> _Problem details_
Each line below is to be written out in full, exactly as shown.

> _Source excerpt_
================================
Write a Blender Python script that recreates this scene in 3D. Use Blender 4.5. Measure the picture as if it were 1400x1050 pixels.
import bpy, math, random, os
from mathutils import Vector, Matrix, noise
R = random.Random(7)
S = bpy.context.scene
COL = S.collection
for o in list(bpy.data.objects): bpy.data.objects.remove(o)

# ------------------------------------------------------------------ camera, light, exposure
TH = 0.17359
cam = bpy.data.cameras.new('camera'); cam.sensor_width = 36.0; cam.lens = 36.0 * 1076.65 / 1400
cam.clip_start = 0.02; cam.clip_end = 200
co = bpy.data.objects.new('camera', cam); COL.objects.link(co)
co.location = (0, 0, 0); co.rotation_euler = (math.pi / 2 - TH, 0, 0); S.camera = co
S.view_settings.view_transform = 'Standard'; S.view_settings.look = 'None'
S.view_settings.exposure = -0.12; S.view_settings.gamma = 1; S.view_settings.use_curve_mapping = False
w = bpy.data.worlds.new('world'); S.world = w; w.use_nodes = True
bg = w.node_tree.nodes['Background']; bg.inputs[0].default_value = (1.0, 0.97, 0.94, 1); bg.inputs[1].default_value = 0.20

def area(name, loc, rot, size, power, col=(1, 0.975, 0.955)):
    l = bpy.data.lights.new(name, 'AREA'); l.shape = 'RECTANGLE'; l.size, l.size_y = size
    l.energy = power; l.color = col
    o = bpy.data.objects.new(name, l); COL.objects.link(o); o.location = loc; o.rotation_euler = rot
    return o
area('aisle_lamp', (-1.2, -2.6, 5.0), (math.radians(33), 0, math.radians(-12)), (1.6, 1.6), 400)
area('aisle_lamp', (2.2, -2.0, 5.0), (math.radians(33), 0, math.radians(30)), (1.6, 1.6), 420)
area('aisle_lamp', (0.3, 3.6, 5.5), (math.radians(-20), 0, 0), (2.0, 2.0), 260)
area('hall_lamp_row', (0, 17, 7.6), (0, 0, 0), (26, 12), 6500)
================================
> _Solution for this task_
Write a Blender Python script that recreates this scene in 3D. Use Blender 4.5. Measure the picture as if it were 1400x1050 pixels.
import bpy, math, random, os
from mathutils import Vector, Matrix, noise
R = random.Random(7)
S = bpy.context.scene
COL = S.collection
for o in list(bpy.data.objects): bpy.data.objects.remove(o)

# ------------------------------------------------------------------ camera, light, exposure
TH = 0.17359
cam = bpy.data.cameras.new('camera'); cam.sensor_width = 36.0; cam.lens = 36.0 * 1076.65 / 1400
cam.clip_start = 0.02; cam.clip_end = 200
co = bpy.data.objects.new('camera', cam); COL.objects.link(co)
co.location = (0, 0, 0); co.rotation_euler = (math.pi / 2 - TH, 0, 0); S.camera = co
S.view_settings.view_transform = 'Standard'; S.view_settings.look = 'None'
S.view_settings.exposure = -0.12; S.view_settings.gamma = 1; S.view_settings.use_curve_mapping = False
w = bpy.data.worlds.new('world'); S.world = w; w.use_nodes = True
bg = w.node_tree.nodes['Background']; bg.inputs[0].default_value = (1.0, 0.97, 0.94, 1); bg.inputs[1].default_value = 0.20

def area(name, loc, rot, size, power, col=(1, 0.975, 0.955)):
    l = bpy.data.lights.new(name, 'AREA'); l.shape = 'RECTANGLE'; l.size, l.size_y = size
    l.energy = power; l.color = col
    o = bpy.data.objects.new(name, l); COL.objects.link(o); o.location = loc; o.rotation_euler = rot
    return o
area('aisle_lamp', (-1.2, -2.6, 5.0), (math.radians(33), 0, math.radians(-12)), (1.6, 1.6), 400)
area('aisle_lamp', (2.2, -2.0, 5.0), (math.radians(33), 0, math.radians(30)), (1.6, 1.6), 420)
area('aisle_lamp', (0.3, 3.6, 5.5), (math.radians(-20), 0, 0), (2.0, 2.0), 260)
area('hall_lamp_row', (0, 17, 7.6), (0, 0, 0), (26, 12), 6500)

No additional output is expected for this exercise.